The new Hotel Tax that has been discussed at city council meetings for the past few months has finally been approved.

Soon, anyone renting a hotel room in Timmins will be paying a 4 per cent municipal accommodation tax. The tax applies to hotels, motels, cottages and other short-term accommodations in Timmins, including AirBnBs. The tax does not apply to campsites and campgrounds, or college and university residences.

The new tax will be implemented on May 1st. It’s unclear yet how the funds will be distributed. This will be determined later with a governance model.

At the city council meeting on Tuesday, Mayor George Pirie said the city will work with all affected parties to make sure distribution is done properly.

“The date that will be in the bylaw is May 1st,” he said, “[…] We’ll work with all of the partners in relation to their feasibility to get it done by that date. The important thing is to get it passed and then begin the process of working with all of our partners to make sure it works correctly.  We’ve made that commitment in previous meetings with the partners and we’ll fulfill that commitment.”

There are some last minute concerns about the tax and its governance.

At Tuesdays council meeting, Councilor Andrew Marks asked to slow down the passing of the bylaw to ensure it’s being properly introduced into the community. The Timmins Chamber of Commerce also asked council to cap the tax at four per cent and to include businesses paying into it in its eventual distribution.

Mayor Pirie says 50 per cent of the legislated amount of the tax profits will go to tourism.

“It may be 50 per cent, it may be 100 per cent in some years,” Pirie said, “it depends exactly on the presentations that we receive before council that are going to want funding through the application of that tax. […] The other 50 per cent can be used by the city as it sees fit. But the commitment that we have made is to advance tourism in this city.”

Previous studies that were presented to council last year saw a possible $800,000 to $1 million in total additional revenues. Pirie says Guy Lamarche, head of Tourism Timmins, is working with those numbers.

Pirie says they are still working out how they money will be spent based on a governance structure, but he says they are prepared to hear presentations from a number of tourism sites.

“We’ll have presentations from Kamiskotia to Connaught,” he said, “and there will be a ranking and rating system in place that reflects the application of funds as its directly related to increasing overnight accommodation.”

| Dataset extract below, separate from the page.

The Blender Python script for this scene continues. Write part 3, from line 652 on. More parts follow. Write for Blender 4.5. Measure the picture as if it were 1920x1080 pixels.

Timmins CAO Dave Landers says they are looking at a variety of approaches they are looking at on how to spend the funds.

“There’s a variety of approaches we’ve seen from across Ontario,” Landers said,” and we’ve looked at most of them. Some of them see a not-for-profit organization working directly for council to distribute those funds, Others are given a mandate on how council expects those funds to be treated in a strategic manner to fulfill the obligations and the commitments of council in terms of what strategic tourism investments would be.”

Landers says the goal is to have a rough draft of the governance by the end of June, socialize it with city council for input and then move forward for approval in early fall.